Nesse contexto, observa-se que algumas jurisdições estão adotando uma abordagem proativa para a legalização das blockchains e dos contratos inteligentes. Vale salientar que contratos baseados em blockchain já são reconhecidos em alguns países, enquanto outros estão em processo de revisão de suas leis para incluir disposições específicas para contratos inteligentes. Essa evolução jurídica é essencial para garantir a conformidade e a aplicabilidade desses contratos nas transações diárias.
Conclusão
Em síntese, a interseção entre blockchains e contratos inteligentes tem delineado um panorama inovador nas transações financeiras e na formalização de acordos contratuais. O advento dessas tecnologias, contudo, não está isento de desafios, especialmente no que tange ao reconhecimento legal.
A tecnologia blockchain, ao proporcionar uma base segura e descentralizada para a execução de contratos inteligentes, oferece transparência, segurança e imutabilidade. Contudo, a falta de regulamentação específica e a natureza global e descentralizada da blockchain suscitam questões cruciais sobre jurisdição e aplicabilidade legal em casos de litígio.

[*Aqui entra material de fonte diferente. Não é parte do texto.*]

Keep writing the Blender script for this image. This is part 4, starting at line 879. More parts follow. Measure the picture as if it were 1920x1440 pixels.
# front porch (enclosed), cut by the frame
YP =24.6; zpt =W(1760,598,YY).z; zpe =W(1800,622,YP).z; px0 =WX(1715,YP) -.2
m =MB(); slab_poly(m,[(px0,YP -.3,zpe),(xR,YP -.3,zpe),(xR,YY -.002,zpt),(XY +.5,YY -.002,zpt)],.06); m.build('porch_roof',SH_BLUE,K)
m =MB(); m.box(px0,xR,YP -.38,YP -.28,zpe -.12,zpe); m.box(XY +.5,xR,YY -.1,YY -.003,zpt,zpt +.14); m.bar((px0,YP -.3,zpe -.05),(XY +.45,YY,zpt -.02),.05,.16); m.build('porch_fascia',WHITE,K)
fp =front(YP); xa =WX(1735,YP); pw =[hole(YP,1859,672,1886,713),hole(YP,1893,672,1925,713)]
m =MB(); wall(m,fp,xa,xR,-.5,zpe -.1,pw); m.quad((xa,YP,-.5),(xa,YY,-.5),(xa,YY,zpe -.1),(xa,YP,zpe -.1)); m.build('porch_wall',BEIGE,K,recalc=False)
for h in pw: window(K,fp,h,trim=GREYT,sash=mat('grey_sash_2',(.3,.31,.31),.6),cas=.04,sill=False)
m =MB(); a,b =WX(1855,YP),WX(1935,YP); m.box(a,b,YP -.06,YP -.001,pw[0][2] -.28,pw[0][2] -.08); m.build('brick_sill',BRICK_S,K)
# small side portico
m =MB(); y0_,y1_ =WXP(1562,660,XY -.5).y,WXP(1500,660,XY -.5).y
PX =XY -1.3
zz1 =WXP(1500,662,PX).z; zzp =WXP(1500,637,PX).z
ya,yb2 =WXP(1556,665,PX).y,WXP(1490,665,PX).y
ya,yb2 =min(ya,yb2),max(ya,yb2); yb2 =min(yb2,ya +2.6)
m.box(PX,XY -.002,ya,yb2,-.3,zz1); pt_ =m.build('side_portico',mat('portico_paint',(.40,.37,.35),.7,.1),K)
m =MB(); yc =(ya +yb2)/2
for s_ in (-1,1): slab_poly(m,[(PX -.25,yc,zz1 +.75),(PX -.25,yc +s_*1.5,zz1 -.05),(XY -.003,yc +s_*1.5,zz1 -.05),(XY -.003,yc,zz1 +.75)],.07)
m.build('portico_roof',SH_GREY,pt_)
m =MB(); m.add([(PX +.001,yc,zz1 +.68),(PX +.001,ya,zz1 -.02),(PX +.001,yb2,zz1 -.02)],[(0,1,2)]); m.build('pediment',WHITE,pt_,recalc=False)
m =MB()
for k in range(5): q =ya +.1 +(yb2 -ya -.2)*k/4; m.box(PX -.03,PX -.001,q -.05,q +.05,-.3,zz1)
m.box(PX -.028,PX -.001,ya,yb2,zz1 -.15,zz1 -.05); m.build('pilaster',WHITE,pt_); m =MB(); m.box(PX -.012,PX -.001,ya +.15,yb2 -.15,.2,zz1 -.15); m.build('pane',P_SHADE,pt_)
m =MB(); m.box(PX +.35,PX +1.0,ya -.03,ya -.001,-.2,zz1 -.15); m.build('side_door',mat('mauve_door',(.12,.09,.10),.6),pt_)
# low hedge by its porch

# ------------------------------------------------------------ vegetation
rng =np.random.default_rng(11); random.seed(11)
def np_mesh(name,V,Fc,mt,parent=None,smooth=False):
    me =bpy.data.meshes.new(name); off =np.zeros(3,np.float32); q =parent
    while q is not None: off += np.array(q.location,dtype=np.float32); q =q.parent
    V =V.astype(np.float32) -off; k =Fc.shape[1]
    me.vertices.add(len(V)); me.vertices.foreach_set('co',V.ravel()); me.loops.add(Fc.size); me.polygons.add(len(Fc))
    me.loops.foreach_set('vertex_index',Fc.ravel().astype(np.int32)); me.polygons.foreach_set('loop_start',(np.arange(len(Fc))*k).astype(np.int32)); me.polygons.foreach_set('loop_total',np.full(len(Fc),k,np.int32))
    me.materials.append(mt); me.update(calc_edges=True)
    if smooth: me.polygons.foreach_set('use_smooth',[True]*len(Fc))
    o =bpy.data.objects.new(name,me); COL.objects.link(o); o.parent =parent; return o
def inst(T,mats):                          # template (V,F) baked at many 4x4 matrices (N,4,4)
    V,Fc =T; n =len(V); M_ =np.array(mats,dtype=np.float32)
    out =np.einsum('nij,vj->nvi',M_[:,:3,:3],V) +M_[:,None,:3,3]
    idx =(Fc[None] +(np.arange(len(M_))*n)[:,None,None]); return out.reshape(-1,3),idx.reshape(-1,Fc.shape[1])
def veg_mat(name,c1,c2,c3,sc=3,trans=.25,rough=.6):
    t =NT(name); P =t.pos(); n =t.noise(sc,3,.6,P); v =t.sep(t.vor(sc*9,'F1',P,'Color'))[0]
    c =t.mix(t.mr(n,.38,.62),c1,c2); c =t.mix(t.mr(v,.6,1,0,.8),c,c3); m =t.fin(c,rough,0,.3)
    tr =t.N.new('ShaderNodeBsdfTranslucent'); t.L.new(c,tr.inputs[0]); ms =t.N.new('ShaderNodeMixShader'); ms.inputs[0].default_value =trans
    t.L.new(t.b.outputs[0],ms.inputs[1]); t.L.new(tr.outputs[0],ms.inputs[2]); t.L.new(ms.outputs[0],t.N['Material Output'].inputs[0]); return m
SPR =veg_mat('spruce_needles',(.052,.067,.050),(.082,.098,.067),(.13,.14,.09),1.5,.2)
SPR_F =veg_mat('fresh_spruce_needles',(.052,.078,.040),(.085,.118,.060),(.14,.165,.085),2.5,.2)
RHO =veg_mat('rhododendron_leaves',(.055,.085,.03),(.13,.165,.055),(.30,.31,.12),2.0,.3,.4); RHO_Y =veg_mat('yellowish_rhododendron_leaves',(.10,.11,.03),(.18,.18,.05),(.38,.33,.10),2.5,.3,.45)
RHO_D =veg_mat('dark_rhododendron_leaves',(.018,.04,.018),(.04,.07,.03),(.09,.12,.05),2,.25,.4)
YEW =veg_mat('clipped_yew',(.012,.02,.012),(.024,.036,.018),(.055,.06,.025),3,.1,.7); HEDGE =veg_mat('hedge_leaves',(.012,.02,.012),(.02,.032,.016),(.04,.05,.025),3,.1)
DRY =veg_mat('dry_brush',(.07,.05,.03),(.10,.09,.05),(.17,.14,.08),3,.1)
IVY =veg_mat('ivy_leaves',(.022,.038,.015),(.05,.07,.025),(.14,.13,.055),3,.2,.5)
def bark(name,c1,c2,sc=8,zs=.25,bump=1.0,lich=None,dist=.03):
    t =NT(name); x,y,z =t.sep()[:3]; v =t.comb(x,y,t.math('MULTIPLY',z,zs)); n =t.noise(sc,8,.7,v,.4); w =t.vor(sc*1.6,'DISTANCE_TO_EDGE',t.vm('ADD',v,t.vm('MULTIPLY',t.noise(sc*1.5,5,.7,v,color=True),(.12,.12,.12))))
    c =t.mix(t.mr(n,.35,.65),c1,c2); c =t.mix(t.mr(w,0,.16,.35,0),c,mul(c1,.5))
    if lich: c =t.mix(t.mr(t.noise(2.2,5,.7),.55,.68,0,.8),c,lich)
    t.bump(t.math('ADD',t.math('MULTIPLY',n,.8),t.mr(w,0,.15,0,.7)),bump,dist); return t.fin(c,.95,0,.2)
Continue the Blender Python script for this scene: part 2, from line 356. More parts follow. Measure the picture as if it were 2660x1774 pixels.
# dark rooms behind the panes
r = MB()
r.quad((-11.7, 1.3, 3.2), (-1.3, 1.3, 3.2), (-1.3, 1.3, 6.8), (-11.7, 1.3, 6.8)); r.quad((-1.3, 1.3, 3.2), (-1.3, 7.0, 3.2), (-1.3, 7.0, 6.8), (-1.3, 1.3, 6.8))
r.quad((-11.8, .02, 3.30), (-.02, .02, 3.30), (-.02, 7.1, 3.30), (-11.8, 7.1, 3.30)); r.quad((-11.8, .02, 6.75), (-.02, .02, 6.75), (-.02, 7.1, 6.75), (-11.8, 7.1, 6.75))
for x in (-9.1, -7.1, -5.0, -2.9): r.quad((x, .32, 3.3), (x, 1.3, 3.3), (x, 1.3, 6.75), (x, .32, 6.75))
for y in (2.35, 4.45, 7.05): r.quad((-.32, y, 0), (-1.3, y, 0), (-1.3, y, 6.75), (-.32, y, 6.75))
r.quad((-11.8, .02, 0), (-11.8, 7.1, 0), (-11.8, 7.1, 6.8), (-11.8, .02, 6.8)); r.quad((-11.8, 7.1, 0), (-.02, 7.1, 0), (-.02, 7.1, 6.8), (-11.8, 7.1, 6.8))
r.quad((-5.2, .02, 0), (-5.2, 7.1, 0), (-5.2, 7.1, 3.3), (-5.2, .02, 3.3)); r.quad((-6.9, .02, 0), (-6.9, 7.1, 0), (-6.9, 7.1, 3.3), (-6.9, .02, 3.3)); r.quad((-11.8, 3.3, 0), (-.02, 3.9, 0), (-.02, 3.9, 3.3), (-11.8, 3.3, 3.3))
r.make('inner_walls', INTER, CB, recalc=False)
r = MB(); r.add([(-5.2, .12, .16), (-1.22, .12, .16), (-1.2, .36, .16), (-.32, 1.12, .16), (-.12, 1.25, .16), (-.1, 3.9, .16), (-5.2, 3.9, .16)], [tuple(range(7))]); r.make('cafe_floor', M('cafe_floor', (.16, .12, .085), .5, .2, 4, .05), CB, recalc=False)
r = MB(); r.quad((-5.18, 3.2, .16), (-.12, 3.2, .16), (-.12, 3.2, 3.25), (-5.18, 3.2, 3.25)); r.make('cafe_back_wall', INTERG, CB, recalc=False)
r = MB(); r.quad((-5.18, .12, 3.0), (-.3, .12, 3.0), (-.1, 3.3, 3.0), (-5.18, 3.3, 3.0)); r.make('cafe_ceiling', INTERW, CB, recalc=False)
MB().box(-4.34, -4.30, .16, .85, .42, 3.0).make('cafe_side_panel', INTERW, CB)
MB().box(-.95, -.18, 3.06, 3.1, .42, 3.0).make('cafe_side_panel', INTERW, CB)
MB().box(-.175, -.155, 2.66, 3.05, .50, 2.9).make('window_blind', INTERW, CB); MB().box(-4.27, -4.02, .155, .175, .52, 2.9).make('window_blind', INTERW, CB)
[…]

O caminho para a aceitação plena é complexo. Todavia, a necessidade de analisar os impactos, dominar a execução desses contratos, integrar gradualmente a tecnologia e avaliar sua usabilidade em contextos específicos são elementos fundamentais para a efetiva validação jurídica.
O reconhecimento legal não apenas proporcionará segurança jurídica, mas também fomentará a confiança necessária para impulsionar a adoção generalizada dessas tecnologias revolucionárias no cenário contemporâneo. À medida que a tecnologia avança, é imperativo que advogados, legisladores e desenvolvedores colaborem para moldar o futuro da utilização das blockchains e dos contratos inteligentes de maneira ética, eficiente e legalmente sólida.